Seperti yang diungkapkan oleh seorang antropolog Jepang, Mitsuo Nakamura, kelemahan itu antara lain tampak dalam kenyataan bahwa Islam masih jauh di langit, di samping terlalu bercorak ideologi. Islam belum turun ke bumi sepenuhnya untuk kemudian berurusan dengan usaha-usaha konkret dan programatik (Ahmad Syafii Maarif, 2017: 266).
Dalam kasus Indonesia, Buya Syafii melihat bahwa masyarakat yang dicita-citakan umat Islam sebagaimana yang tersurat dalam ungkapan Al-Quran: baldatun thayyibatun wa rabbun ghafur—suatu masyarakat yang berkebajikan di bawah ampunan Ilahi—(lihat Surah Saba’: 15) masih terlalu jauh untuk dijangkau. Untuk itu umat Islam Indonesia benar-benar membutuhkan suatu fondasi intelektual-spiritual keagamaan yang kukuh, bagi aktualisasi dan pengembangan potensi mereka yang luar biasa itu (Ahmad Syafii Maarif, 2017: 170).
Demi tujuan di atas, Buya Syafii Maarif memberikan tiga kata kunci; pengertian, semangat, dan kreativitas. Tentu tujuan ini akan terealisasi bila ketakutan dan kemalasan intelektual—sebagaimana yang terlihat dimana-mana di dunia Islam termasuk Indonesia—dapat segera diakhiri.
Bertalian erat dengan apa yang dikemukakan ini, Buya Syafii juga menyerukan bahwa ruh ijtihad harus digalakkan dengan kuat; dan semuanya memang memerlukan iklim demokrasi yang sehat. Indonesia pada waktu sekarang, dalam pandangan Buya Syafii masih belum menjadi contoh yang baik untuk tujuan strategis ini, tetapi peluang itu selalu terbuka dan ada. Sebab hingga saat ini Indonesia bukanlah negara totalitarian.
Peluang lain yang dimiliki oleh umat Islam ialah terkait konsep khaira ummah (terminologi Al-Quran untuk umat terbaik), sementara realitas umat hari ini menunjukkan hal yang sebaliknya. Apa yang diungkapkan dalam tulisan Buya Syafii tersebut hanya dapat dihargai secara wajar bila Al-Quran dan cita-citanya tentang suatu tatanan sosial dikaji secara serius dan diformulasikan dengan sistematis. Kerja keras ini akan membebaskan umat Islam dari kemacetan religio-intelektual.
Pendek kata, bila rekonstruksi sosio-politik umat mau benar-benar dibangun, itu hanyalah mungkin bila inti masalah yang dikemukakan berulang-ulang dalam kajian ini dipecahkan secara berani, jujur, dan bertanggung jawab (Ahmad Syafii Maarif, 2017: 173). Tentu saja untuk membawa petunjuk ini ke dalam kehidupan nyata diperlukan sistematisasi ajarannya.

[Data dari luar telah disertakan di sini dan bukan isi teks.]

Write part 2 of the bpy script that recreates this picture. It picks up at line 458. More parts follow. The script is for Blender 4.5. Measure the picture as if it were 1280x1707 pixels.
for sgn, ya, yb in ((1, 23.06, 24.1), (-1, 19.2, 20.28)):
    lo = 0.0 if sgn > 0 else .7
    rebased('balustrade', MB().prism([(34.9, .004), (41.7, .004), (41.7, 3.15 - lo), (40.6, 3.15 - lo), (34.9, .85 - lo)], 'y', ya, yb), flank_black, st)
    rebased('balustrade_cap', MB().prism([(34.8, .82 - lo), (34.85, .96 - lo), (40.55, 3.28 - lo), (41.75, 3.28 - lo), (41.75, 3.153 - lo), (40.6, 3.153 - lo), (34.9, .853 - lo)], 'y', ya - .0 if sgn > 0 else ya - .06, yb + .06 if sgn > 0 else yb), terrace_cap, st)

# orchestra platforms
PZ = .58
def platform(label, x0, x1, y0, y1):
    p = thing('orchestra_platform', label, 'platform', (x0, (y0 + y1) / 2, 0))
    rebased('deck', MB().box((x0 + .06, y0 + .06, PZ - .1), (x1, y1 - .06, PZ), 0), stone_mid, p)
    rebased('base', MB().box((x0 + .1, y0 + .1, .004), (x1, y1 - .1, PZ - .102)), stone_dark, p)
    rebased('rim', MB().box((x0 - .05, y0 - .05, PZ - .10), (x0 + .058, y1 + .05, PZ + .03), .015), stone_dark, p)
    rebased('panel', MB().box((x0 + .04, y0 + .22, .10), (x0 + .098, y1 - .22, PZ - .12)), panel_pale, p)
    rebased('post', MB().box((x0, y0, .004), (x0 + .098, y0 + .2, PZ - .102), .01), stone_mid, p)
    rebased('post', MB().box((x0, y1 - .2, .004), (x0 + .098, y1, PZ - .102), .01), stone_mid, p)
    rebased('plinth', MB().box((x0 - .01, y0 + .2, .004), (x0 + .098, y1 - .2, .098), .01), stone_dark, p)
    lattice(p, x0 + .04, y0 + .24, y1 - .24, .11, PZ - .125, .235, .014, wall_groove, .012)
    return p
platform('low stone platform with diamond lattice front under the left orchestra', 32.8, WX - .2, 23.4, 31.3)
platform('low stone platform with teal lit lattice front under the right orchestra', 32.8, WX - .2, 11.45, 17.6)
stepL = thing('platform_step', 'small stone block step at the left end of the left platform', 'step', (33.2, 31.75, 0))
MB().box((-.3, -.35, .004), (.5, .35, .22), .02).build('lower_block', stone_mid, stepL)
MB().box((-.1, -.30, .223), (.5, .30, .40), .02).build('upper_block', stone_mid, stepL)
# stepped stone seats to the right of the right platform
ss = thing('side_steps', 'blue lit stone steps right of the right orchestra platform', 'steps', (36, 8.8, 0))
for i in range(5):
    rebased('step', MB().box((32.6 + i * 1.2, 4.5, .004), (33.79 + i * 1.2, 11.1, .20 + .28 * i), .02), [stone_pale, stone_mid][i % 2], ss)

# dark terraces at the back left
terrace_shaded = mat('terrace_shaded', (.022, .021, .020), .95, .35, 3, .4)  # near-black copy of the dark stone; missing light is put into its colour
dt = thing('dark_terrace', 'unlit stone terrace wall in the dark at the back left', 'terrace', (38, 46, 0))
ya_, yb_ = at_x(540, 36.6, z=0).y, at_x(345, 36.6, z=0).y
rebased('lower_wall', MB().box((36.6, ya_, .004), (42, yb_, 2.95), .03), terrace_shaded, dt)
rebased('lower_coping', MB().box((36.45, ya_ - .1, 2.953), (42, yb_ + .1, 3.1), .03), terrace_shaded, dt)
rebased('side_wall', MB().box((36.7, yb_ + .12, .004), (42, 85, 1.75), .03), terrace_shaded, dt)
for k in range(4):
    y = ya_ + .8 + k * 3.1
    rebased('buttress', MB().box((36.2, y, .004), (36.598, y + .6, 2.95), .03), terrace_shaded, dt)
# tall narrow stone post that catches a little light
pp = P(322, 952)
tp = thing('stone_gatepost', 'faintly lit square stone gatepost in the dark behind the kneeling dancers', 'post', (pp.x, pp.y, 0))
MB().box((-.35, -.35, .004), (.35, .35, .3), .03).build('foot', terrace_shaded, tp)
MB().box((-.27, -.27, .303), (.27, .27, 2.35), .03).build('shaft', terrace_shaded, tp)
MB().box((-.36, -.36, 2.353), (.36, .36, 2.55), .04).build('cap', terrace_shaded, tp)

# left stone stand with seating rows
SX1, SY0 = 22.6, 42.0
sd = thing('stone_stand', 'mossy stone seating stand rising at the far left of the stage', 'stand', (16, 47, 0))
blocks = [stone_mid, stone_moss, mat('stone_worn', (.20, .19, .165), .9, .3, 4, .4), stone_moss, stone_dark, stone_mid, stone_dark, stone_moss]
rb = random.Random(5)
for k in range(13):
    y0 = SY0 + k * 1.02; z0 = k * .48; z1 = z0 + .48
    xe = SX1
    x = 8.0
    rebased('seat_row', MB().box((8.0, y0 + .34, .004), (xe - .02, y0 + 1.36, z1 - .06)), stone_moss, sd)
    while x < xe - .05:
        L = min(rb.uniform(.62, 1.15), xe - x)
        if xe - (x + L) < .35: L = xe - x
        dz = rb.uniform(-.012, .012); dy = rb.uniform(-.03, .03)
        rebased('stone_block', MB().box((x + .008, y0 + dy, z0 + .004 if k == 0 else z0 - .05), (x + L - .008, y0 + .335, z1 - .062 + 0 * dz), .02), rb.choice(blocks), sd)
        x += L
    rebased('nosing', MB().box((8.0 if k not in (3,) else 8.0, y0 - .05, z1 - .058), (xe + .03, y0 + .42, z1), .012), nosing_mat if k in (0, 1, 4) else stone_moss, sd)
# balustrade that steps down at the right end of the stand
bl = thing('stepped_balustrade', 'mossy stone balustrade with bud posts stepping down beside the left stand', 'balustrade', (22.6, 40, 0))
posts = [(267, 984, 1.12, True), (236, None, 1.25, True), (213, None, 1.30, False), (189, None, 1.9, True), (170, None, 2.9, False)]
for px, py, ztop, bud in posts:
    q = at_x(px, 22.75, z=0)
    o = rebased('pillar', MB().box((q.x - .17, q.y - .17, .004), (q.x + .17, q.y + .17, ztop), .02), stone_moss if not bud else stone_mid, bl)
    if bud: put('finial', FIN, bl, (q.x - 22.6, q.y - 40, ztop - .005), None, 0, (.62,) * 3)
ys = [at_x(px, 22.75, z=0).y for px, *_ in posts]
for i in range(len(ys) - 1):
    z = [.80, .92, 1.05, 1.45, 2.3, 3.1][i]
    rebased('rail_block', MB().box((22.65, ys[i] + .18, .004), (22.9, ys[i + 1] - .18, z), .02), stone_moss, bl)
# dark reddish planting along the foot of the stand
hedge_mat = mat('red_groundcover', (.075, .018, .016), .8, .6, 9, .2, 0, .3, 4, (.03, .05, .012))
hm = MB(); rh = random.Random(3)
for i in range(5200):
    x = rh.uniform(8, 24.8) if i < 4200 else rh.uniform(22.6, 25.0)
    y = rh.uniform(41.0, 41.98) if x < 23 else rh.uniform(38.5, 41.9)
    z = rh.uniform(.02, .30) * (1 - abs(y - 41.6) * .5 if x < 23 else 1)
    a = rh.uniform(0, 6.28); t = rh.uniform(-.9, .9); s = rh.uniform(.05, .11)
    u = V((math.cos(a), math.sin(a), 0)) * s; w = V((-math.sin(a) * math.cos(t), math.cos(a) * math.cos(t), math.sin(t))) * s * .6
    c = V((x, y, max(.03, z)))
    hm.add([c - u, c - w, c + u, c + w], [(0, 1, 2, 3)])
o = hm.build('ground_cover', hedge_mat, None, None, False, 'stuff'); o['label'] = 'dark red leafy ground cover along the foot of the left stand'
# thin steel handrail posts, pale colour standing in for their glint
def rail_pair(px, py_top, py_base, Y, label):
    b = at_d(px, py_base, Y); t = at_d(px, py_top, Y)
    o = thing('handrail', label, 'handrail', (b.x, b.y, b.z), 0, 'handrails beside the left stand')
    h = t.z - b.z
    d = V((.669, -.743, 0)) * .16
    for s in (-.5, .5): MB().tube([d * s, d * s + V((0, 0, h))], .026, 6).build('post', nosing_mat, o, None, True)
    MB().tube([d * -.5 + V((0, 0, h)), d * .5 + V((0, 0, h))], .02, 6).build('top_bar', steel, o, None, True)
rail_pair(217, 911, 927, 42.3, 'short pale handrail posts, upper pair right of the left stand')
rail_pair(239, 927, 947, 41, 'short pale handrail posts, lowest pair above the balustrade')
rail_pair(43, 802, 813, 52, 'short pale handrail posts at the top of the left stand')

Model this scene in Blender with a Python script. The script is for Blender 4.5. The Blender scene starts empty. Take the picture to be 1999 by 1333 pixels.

Nasihat Buya Syafii untuk umat Islam memang merupakan sebuah proyek yang belum selesai. Buya Syafii telah tiada, dan meninggalkan serpih-serpih manuskrip pemikirannya untuk kita.
Kritik Buya Syafii yang tajam, empiris, dan substansial, tetapi jujur, khususnya terhadap berbagai persoalan di Indonesia memang layak peroleh apresiasi yang tinggi. Tentu sebagai bagian dari kelompok intelektual Muslim, kita memiliki kewajiban untuk melanjutkan ide-ide progresif yang ditinggalkan oleh Buya Syafii Maarif demi membangun peradaban Islam yang lebih baik di masa mendatang.
Saya terkejut sebagaimana Buya Syafii menulis keterkejutannya ketika mendengar manusia dengan wajah surga yang pernah ia lukiskan, yakni Kuntowijoyo telah kembali menghadap Sang Ilahi. Selamat jalan Buya Syafii Maarif.
Rujukan
Maarif, Ahmad Syafii. Islam dan Pancasila sebagai Dasar Negara: Studi tentang Perdebatan dalam Konstituante (Bandung: Mizan, 2017).
Maarif, Ahmad Syafii, dkk. Intelektualisme Muhammadiyah: Menyongsong Era Baru (Bandung: Mizan, 1995).